Help much appreciated!
hello,
Not knowing exactly what you are trying to achieve with your Ontap server, I'll do my best to answer your question.
Here you have 4 cards configured (why so many?)
1 bridged: you can consider your bridged card as being on the same network as your host card. So if configured as dhcp client and a dhcp server is available, it should obtain an IP address of 192.168.2.x. where x is some address given by the dhcp server.
1 nat: a nat card is the equivalent of having multiple devices connected to one of those home router. You talk to your local network when doing local stuff. When accessing the internet, your router translate your internal IP address and uses the external IP (WAN) address of your router to send your request to the Internet. When an answer comes back, the reverse translation is done. In the case of VM, the WAN address is your host address.
2 host-only: They are normally used to connect to other VM on the same network or the host.
The first thing I don`t like about your setup is having both 1 bridged and 1 NAT at the same time. When properly configured both will have an IP and a default gateway and may lead to some weird issues because both have route outside the network. I would probably disable the NAT one.

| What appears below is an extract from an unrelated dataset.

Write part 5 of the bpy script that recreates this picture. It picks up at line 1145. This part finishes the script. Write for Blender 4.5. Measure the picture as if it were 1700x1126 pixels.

Is there a network between my guest and host, well currently you have many networks:
bridged
VMNET1 for Host only
VMNET8 for NAT.
Hope this give you a starting point.
Definitely very helpful! Here's where I'm stumped.
I've disabled all but NIC1 and assigned a static IP to that NIC. The IP I assigned is on the same network as my host's, 192.168.2.x, netmask 255.255.255.0
I got this far before, and the issue I ran into is this: I can ping my guest OS, but not telnet to it. Conversely, my guest OS cannot ping my host OS.
Thoughts?
I get the same results using NIC3: host can ping guest, guest can't ping host, and host can't telnet to guest.
On your guest, if you run netstat -a, you must have port 23 or telnet in listening mode. Otherwise, it won't work. Not being a unix person, I would not know what process to check using ps, but if you ps -al | grep telnet, you may get something. My belief is that the process is not working.
As fas as pinging the host, if you run arp -a, do you have a MAC Address for the host IP address?